Part of a data file

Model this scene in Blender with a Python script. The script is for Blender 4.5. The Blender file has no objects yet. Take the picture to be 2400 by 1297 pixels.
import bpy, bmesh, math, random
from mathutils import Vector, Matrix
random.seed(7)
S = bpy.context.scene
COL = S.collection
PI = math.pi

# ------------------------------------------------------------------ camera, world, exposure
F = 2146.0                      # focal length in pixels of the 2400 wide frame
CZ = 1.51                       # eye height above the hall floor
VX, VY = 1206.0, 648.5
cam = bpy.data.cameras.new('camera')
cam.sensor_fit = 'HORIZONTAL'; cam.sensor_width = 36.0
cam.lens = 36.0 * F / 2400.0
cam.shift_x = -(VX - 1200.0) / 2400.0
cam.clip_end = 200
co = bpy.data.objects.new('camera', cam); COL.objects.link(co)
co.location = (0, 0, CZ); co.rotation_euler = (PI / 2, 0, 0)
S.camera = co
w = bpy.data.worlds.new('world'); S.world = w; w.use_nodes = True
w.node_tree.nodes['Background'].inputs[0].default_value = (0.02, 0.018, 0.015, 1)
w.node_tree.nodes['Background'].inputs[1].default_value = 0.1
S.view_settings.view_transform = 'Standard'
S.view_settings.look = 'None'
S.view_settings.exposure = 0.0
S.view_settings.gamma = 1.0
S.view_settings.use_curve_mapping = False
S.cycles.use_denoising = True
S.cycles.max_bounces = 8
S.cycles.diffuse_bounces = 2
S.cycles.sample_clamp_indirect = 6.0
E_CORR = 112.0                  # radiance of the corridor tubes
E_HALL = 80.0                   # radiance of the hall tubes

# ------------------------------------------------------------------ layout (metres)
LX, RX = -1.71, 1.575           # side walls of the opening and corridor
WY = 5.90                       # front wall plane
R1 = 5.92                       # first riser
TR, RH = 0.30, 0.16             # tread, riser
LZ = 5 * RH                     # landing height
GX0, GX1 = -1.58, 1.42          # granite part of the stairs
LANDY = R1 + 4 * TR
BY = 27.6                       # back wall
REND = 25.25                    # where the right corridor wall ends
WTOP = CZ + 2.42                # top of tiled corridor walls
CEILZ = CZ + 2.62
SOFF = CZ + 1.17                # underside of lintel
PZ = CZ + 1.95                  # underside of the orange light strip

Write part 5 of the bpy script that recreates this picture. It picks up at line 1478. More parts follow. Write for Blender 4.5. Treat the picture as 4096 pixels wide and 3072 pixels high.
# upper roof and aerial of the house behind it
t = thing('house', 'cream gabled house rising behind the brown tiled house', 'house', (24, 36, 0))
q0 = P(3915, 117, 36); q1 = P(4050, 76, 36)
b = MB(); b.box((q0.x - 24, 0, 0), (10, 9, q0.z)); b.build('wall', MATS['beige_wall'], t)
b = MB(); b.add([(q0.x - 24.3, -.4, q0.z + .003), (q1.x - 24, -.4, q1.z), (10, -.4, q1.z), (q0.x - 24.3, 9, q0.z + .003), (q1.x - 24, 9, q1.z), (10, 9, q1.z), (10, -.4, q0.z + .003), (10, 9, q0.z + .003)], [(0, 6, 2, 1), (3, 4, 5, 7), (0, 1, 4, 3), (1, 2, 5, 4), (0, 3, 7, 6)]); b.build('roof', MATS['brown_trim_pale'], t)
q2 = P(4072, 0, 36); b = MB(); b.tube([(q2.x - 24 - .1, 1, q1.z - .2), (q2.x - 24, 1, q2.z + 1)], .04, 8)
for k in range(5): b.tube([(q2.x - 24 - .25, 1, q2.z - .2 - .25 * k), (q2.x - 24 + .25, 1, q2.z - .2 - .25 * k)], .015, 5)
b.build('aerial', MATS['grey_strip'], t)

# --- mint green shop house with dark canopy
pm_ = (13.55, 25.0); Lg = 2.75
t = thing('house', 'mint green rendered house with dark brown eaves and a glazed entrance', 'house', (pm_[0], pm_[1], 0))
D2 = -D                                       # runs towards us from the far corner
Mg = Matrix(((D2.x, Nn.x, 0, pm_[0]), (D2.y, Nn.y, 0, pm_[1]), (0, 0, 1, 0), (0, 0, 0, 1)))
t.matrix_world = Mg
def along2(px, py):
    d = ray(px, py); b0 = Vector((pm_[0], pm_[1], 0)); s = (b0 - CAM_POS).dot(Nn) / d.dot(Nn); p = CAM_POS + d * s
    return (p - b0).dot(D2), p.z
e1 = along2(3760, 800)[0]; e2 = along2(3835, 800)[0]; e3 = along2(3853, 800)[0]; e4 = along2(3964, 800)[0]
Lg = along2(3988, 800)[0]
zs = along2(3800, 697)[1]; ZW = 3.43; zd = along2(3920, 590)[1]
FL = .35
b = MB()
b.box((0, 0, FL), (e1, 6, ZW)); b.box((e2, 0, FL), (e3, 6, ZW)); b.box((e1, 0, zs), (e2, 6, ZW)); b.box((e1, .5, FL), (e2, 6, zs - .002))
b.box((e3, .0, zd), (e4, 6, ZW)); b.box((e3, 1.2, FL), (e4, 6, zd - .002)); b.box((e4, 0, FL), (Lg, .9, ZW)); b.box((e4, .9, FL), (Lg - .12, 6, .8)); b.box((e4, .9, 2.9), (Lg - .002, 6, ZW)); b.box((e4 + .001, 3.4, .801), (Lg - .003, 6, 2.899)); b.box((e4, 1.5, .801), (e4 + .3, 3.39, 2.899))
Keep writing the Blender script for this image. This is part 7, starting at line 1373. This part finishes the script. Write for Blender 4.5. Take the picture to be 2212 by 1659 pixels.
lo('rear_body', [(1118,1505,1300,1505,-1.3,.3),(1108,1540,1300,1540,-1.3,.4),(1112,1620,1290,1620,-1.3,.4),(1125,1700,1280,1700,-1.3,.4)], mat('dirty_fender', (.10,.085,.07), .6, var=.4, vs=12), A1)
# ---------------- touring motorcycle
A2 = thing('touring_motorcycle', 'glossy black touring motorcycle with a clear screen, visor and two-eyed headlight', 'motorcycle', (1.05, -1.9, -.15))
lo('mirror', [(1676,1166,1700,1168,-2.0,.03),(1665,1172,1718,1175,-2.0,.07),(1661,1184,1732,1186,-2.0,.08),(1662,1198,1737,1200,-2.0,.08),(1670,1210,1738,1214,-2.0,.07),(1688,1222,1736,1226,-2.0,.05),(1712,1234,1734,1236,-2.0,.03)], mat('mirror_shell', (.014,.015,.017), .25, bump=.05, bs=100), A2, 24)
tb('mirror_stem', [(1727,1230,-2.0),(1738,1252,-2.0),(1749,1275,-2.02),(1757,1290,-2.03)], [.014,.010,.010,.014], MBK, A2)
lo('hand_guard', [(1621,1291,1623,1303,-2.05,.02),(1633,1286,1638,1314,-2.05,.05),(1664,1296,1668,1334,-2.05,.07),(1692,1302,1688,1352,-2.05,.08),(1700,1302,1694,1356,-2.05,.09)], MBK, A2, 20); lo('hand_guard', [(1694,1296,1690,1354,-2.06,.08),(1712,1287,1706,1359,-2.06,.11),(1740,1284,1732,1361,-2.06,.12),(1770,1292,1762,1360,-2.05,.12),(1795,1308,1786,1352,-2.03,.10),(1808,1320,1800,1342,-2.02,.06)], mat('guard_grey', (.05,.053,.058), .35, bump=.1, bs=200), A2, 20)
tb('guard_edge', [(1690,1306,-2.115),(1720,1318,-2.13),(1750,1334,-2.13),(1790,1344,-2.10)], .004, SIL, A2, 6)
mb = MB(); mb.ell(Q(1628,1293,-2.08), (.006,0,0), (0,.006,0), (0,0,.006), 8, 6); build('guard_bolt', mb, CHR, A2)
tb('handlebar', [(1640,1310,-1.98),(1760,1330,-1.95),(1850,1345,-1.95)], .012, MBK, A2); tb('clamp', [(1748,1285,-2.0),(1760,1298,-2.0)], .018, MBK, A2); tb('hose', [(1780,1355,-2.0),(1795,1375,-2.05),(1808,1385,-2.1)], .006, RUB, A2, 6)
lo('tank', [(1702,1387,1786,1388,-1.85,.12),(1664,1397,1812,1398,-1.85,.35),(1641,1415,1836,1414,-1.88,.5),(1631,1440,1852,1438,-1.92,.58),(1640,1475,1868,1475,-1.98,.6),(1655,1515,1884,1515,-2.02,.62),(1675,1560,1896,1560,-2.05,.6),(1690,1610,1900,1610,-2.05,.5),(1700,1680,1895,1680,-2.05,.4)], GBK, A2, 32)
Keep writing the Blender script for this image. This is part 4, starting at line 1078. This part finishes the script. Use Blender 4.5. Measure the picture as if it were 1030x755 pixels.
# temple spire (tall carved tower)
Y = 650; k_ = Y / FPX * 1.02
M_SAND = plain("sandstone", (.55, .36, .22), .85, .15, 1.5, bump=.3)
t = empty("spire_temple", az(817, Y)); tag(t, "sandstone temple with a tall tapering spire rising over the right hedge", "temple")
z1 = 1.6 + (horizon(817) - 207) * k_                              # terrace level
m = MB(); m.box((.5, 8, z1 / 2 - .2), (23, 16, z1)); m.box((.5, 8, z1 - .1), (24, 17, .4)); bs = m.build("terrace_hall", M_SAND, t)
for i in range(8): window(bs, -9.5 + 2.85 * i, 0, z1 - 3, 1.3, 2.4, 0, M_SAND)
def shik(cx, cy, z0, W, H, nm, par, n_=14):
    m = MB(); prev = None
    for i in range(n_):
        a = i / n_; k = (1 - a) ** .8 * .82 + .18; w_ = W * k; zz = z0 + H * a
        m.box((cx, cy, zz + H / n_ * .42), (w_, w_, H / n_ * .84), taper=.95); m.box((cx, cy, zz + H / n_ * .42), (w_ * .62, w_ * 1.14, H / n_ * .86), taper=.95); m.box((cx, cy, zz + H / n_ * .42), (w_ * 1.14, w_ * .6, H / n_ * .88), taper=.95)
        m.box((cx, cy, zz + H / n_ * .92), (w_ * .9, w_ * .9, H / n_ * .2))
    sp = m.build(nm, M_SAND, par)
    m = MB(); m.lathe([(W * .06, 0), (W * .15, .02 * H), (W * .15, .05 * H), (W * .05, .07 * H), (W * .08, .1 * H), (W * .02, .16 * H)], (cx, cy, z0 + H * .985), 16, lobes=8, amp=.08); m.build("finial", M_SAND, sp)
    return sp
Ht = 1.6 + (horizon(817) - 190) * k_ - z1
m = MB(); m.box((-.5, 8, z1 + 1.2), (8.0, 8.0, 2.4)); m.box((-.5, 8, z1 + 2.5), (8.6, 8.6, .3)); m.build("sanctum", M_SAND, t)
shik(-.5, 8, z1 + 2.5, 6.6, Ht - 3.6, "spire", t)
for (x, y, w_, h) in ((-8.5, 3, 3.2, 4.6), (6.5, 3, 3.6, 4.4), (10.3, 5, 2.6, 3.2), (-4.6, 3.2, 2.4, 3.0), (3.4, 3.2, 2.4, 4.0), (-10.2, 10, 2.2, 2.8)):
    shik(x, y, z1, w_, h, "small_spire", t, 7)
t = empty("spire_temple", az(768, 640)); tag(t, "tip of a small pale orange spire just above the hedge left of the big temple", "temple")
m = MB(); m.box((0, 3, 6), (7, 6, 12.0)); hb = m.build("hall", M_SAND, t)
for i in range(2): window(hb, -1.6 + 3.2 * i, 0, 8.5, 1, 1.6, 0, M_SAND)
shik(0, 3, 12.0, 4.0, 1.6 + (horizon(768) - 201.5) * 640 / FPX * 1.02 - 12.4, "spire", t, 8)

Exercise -
Nothing but the lines from the line that contains "Write part 5" through the line that contains "b.build('aerial', MATS['grey_strip'], t)" should be given again, each exactly as it stands, both ends included.

Solved problem -
Write part 5 of the bpy script that recreates this picture. It picks up at line 1478. More parts follow. Write for Blender 4.5. Treat the picture as 4096 pixels wide and 3072 pixels high.
# upper roof and aerial of the house behind it
t = thing('house', 'cream gabled house rising behind the brown tiled house', 'house', (24, 36, 0))
q0 = P(3915, 117, 36); q1 = P(4050, 76, 36)
b = MB(); b.box((q0.x - 24, 0, 0), (10, 9, q0.z)); b.build('wall', MATS['beige_wall'], t)
b = MB(); b.add([(q0.x - 24.3, -.4, q0.z + .003), (q1.x - 24, -.4, q1.z), (10, -.4, q1.z), (q0.x - 24.3, 9, q0.z + .003), (q1.x - 24, 9, q1.z), (10, 9, q1.z), (10, -.4, q0.z + .003), (10, 9, q0.z + .003)], [(0, 6, 2, 1), (3, 4, 5, 7), (0, 1, 4, 3), (1, 2, 5, 4), (0, 3, 7, 6)]); b.build('roof', MATS['brown_trim_pale'], t)
q2 = P(4072, 0, 36); b = MB(); b.tube([(q2.x - 24 - .1, 1, q1.z - .2), (q2.x - 24, 1, q2.z + 1)], .04, 8)
for k in range(5): b.tube([(q2.x - 24 - .25, 1, q2.z - .2 - .25 * k), (q2.x - 24 + .25, 1, q2.z - .2 - .25 * k)], .015, 5)
b.build('aerial', MATS['grey_strip'], t)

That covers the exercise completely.